Lymelife has a lot going for it though, it has to be said, mainly some of the performances. Baldwin is on superbly creepy form as the oleaginous Mickey, sucking his money from unsuspecting couples for his shabby houses and arguing with just about everybody about everything – at one point he tells his son ‘it’s hard to be a man’. He is certainly struggling. Hutton too is on great form as the sad, ill, pale neighbour, a broken man with one last act of rebellion in him. The less said about Nixon the better (she seems to think she’s still in Sex And The City) but the kids are also great, especially Culkin as a sad teen, doing his Robert de Niro in front of a mirror but armed with a toy gun from Star Wars. Roberts is also good, and has the best line – when he tries to chat her up with a line she has already used about the railways she says: What are you, Walt Whitman now?”
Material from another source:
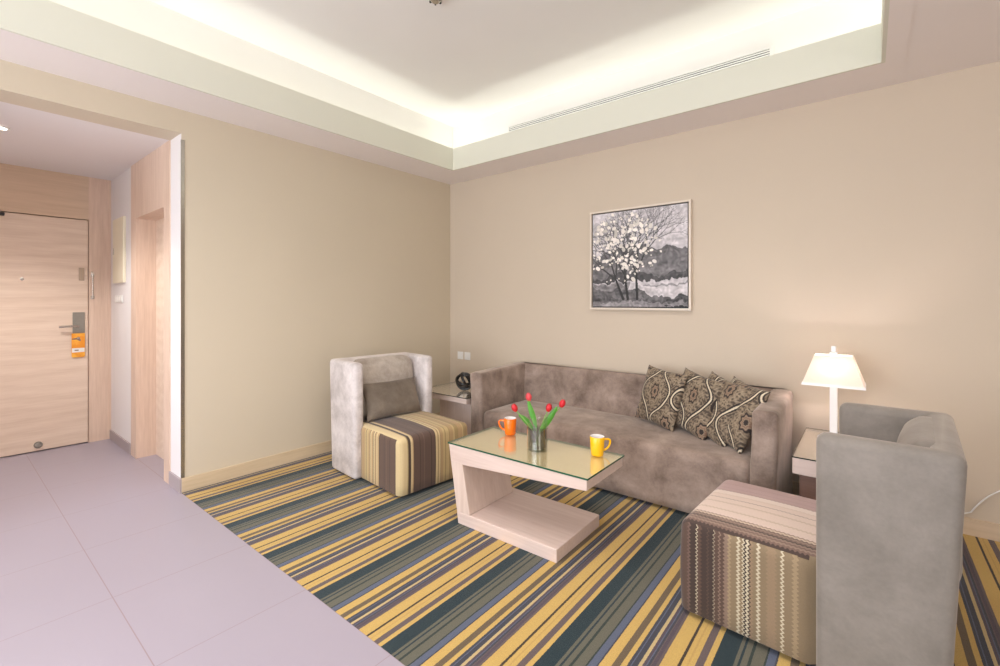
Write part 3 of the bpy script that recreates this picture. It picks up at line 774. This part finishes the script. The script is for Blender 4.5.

If you’re in the mood for a little American angst, with a cheesy 70s soundtrack and set in what seems to be an eternal autumn, Lymelife will do just fine. It never quite hits the emotional heights, being too talky and moody, but as an addition to the catalogue of films chronicling the death of the American Dream it fits in.

Overall verdict: Moody, broody, downbeat look at life in the ‘burbs with some teenage angst thrown in as a side order. Close but no cigar.